How I Calmly Walked Away From A Riot In Paris
The fight-flight response is our body’s natural reaction to danger.
I hear gunshots and screams. Droves of people wielding iron clubs run toward us.
I look at Akram, the Uber driver. He’s trying to unfasten his seatbelt to get out. I recognise fear in his eyes, instead of the comfort I crave.
I yell at Pete and Andre, “Let’s get the hell out the car. They’re headed our way.”
They’re out faster than I can finish my sentence. I get out too and glance up to see a mob, more than 50 strong, run past the Uber car and follow a group of African guys. My heart pounds, and my thoughts are everywhere.
I run like a headless chicken, but out of the corner of my eye I see most of the mob, consisting of dark-skinned males, descend on the African men in an alleyway to my left. My mind works furiously and deduces that this is a territorial battle in some refugee camp that Akram took us into using his GPS instead of common sense (something many Uber drivers do).
I try to remind myself: I’m in Paris, not Kabul.
I stop running to take stock of the situation. Ahead of me, Pete and Andre with younger legs have stopped and look safe. However, just in front of me is a young boy, maybe 16, holding an iron bar and looking directly at me—or my iPhone, which I foolishly held up while running.
Our eyes meet, and I’m transported back to when I was 16 and involved in a mass brawl at school in England. I need to remain composed. I need to show I’m not afraid. I decide I won’t attack, but I won’t run either. There’s a split second when he seems to consider attacking me, either for the phone or just for the hell of it.
I see terror in his eyes.
I need to get past him.
I’ve never been so afraid in my life. I think of William Golding’s Lord of the Flies, and the character Jack. I think of how rational human beings can turn into savages given the right environment.
Will I die for no reason—and worse, to no meaning?
I take a deep breath, straighten my back and walk briskly away from him. God, luck, or the universe is on my side; he doesn’t move.
Somehow I get to Pete and Andre, and we run toward a friendly young man who shepherds us to safety. We nod in gratitude and get out of the passageway to see our Uber parked there, Akram waving us into the car.
This incident came only two days after the terrorist attack in Nice.
We had somehow gotten trapped in a refugee camp situated in a shady part of Paris—between Stalingrad and Belville. I found out afterward that it was quite common for fights to break out; only two months before there had been a massive riot, and the French army had to come in. The refugee camp housed different ethnic minorities, from Afghans to Syrians and Senegalese to Ethiopians.
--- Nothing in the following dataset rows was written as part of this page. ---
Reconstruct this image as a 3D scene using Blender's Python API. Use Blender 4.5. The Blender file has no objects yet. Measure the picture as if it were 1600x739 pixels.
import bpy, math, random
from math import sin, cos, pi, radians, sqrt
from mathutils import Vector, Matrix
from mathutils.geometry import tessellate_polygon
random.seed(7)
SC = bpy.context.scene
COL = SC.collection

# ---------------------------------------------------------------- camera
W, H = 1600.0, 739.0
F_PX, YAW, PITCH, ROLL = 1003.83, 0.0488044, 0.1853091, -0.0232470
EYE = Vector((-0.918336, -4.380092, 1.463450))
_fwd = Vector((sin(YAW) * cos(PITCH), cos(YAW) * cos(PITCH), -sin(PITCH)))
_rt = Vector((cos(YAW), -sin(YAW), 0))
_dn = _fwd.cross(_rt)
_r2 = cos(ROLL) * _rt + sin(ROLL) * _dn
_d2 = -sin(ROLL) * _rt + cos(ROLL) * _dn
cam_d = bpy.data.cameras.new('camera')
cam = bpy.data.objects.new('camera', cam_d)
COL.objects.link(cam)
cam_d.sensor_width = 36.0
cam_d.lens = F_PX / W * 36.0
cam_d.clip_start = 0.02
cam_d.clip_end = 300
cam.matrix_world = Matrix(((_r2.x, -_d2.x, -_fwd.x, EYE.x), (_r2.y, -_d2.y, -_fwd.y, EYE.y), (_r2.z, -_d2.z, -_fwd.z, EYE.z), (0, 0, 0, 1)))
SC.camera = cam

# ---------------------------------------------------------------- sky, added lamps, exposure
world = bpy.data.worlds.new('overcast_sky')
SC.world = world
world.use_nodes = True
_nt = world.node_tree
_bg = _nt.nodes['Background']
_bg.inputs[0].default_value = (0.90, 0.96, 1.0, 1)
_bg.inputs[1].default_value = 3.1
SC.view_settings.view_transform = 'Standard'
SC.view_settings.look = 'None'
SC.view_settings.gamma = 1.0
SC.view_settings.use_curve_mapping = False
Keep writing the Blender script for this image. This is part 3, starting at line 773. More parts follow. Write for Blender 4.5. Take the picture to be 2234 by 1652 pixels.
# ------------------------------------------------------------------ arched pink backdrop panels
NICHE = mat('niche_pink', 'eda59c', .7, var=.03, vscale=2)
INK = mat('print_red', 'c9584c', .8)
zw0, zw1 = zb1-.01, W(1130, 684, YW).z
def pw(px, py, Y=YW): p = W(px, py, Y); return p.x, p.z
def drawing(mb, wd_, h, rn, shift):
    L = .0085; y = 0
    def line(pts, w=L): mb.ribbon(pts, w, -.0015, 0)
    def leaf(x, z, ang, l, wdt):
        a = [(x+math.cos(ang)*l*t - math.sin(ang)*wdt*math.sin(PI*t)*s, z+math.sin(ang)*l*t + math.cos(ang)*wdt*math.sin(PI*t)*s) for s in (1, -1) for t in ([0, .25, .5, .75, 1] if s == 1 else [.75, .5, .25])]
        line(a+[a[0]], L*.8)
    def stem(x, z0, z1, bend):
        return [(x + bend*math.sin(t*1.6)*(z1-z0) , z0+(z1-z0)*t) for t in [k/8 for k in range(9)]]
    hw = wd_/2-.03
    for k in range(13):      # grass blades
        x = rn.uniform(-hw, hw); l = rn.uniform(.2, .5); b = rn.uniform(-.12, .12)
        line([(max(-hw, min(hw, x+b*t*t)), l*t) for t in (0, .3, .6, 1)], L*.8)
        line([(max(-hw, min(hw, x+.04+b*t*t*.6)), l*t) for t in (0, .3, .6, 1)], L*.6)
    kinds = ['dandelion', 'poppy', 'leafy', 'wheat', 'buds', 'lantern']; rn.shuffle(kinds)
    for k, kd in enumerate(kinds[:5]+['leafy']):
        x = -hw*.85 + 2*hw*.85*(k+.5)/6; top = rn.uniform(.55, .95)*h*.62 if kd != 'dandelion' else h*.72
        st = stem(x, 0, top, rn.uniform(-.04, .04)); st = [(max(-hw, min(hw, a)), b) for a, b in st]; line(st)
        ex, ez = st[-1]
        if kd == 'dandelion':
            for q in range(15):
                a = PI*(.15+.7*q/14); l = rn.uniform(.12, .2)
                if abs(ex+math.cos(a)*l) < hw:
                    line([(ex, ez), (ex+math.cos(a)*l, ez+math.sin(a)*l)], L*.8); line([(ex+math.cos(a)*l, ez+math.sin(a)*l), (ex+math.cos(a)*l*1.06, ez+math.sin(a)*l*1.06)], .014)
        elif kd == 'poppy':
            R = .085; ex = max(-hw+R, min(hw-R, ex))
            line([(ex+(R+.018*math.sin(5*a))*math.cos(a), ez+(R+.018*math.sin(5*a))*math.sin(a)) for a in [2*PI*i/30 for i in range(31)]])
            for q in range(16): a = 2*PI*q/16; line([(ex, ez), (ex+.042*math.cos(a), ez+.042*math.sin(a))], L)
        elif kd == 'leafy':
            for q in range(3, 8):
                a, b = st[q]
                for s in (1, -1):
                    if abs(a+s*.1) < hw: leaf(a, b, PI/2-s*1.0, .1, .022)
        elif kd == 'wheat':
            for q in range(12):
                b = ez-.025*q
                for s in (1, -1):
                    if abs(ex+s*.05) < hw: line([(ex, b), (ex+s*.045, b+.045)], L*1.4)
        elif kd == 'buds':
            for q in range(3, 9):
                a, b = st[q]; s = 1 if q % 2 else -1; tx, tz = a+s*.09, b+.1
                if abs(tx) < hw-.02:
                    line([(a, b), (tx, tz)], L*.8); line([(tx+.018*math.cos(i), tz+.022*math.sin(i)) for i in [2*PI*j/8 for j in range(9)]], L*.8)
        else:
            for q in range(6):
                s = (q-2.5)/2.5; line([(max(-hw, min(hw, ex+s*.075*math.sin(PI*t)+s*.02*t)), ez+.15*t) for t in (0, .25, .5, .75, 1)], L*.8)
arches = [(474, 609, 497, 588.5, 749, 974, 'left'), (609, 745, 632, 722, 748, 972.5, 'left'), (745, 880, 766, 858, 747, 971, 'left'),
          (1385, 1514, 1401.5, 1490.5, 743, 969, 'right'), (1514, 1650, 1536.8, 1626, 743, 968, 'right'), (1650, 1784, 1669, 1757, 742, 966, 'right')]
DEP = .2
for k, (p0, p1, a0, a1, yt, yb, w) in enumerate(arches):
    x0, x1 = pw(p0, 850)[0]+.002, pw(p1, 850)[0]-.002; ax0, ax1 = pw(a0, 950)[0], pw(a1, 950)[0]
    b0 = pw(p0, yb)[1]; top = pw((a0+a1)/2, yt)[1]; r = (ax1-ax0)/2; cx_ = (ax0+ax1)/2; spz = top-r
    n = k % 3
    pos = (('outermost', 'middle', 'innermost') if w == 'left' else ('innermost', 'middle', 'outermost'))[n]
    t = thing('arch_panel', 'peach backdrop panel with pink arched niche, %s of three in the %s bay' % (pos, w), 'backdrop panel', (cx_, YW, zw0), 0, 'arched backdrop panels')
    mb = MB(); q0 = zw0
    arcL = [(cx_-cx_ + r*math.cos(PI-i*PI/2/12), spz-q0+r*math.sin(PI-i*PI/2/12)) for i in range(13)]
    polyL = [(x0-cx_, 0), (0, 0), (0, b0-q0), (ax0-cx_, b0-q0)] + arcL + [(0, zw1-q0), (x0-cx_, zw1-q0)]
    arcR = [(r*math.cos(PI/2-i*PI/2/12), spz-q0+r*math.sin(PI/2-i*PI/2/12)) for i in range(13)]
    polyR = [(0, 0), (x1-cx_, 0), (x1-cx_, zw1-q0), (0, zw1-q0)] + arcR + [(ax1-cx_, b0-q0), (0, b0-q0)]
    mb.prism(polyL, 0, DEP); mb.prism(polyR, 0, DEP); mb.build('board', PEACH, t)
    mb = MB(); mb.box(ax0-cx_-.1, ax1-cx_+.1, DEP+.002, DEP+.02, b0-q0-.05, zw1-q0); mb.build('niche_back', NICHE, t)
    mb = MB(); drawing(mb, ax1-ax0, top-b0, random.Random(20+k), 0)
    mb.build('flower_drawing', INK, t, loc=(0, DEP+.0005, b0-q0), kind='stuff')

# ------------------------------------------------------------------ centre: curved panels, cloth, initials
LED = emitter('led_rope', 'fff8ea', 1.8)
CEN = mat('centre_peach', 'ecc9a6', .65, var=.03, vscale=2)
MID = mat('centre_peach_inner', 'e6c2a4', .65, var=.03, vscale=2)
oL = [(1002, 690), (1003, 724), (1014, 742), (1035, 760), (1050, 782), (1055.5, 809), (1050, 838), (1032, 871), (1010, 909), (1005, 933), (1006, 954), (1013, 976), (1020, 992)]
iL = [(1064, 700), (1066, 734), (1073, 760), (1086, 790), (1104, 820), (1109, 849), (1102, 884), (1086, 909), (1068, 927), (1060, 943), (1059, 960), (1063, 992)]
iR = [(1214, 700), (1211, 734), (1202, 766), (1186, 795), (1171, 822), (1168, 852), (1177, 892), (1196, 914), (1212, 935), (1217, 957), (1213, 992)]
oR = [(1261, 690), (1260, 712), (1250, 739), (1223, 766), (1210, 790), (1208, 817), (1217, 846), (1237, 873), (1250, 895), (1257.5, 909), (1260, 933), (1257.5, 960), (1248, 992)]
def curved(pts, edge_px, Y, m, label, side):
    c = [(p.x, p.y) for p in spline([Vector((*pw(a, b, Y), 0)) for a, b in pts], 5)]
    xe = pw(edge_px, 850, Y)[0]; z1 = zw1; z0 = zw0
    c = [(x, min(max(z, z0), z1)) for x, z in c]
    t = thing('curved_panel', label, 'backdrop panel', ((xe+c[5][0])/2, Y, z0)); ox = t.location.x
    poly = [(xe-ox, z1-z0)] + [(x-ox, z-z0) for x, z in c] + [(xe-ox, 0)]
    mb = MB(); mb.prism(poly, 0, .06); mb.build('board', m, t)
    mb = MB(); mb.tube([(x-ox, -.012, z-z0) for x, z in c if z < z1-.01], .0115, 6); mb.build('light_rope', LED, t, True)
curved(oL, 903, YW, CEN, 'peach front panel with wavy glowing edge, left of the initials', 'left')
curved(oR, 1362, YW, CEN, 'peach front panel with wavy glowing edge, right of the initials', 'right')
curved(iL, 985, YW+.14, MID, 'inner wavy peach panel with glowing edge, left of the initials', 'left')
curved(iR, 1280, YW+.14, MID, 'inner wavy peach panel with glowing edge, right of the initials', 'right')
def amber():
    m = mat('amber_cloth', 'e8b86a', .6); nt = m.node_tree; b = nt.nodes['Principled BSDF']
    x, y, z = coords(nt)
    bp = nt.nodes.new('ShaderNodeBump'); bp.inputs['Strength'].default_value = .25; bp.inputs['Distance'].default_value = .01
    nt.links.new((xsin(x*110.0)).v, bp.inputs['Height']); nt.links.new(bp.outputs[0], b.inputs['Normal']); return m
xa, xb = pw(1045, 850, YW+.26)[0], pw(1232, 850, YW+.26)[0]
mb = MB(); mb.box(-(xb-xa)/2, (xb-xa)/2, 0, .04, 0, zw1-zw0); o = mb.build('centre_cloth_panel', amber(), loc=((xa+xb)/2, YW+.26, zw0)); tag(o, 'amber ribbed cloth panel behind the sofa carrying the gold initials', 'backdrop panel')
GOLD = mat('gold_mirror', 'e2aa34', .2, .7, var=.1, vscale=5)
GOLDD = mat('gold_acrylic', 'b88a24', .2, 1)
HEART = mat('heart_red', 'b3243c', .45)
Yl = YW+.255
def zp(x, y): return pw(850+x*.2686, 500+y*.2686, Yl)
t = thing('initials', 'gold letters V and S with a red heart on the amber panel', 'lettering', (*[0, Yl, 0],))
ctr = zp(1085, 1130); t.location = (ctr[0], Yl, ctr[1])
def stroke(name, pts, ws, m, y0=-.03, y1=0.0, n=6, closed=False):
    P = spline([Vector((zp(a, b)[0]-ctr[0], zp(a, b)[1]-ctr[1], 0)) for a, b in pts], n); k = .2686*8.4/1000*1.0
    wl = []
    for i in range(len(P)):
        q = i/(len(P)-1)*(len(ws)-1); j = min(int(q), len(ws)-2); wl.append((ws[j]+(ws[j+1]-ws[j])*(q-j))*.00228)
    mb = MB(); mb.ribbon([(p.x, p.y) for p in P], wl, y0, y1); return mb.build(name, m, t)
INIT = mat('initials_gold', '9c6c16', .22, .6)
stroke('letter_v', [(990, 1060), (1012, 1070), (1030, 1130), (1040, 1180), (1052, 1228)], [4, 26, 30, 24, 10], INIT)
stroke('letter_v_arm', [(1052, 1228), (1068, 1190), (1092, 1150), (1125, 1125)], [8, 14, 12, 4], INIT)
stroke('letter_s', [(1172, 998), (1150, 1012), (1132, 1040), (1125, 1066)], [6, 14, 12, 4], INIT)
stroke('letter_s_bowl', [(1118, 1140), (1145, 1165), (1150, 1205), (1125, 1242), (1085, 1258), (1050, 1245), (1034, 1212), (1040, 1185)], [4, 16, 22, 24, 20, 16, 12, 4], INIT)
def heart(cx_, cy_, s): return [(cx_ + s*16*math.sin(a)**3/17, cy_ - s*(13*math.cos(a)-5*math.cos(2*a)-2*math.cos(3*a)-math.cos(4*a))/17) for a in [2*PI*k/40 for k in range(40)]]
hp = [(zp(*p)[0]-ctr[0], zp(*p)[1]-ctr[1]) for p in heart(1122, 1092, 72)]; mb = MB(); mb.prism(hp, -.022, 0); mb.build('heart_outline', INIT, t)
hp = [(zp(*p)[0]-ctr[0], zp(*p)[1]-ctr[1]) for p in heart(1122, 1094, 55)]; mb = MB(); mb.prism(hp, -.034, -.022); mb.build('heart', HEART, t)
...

I arrived late to my apartment, my heart was still beating fast and my legs weak. I took a long hot shower and tried to digest what had happened. I couldn’t stop seeing the look of terror in the Afghan boy’s eyes—couldn’t get past the feeling that I’d been a moment away from becoming a footnote in the history of a refugee camp in Paris.
Quote Of The Week
Real wisdom is not the knowledge of everything, but the knowledge of which things in life are necessary, which are less necessary, and which are completely unnecessary to know. Among the most necessary knowledge is the knowledge of how to live well, that is, how to produce the least possible evil and the greatest goodness in one’s life. At present, people study useless sciences, but forget to study this, the most important knowledge.